I am a 20+ year employee that currently works in PWM. I have read through these posts and while some are obviously non employees trying to stir the pot and have fun, many appear to be thoughtful comments made by current employees. I wasn’t going to post, but a few recent posts compelled me to comment. There is a post that lays out 5 issues that a former employee posted. I may know who made that post as that person was very vocal about some of those specific issues when they worked at the bank. I don’t know that posting those points on this thread was appropriate, but when I saw the following post:
“there's a lot more to your story as you know so have a slice of humble pie you lethargic uninspiring excuse of an advisor...the bank is still cleaning up your mess”
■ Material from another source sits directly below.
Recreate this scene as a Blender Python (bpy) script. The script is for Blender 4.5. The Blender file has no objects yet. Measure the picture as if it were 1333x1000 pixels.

I got a feeling that the person making that post may be someone in leadership. I could be wrong, but thought I would take the chance to communicate thoughts directly to this leader. If you are a current PWM leader, please re-read many of the posts that appear to be concerned and frustrated employees. Take these comments as your first truly unfiltered TTUS comments that you claim to want. Myself and others want PWM to succeed for personal, financial, and career reasons. Unfortunately, the past few months have shown that not only the message, but that those delivering the message, need to change. Simply changing the tone or trying to move forward will not work. The vultures are swirling as many of us have received numerous calls from recruiters. I’m too late in my career to make a change and have no plans to leave, but I don’t doubt many are seriously considering. Others leaving isn’t the only damage, these recruiters are learning many things about our employees, our books of business, and are asking very specific questions about how teams could be formed and pulled out. This information will also be used as we compete for new business against these competitors.
I ask that you take a step back, not become defensive, and share these concerns with your boss and push for actual change. Without a serious change, we will not bottom out until the only employees remaining are the employees no one else wanted.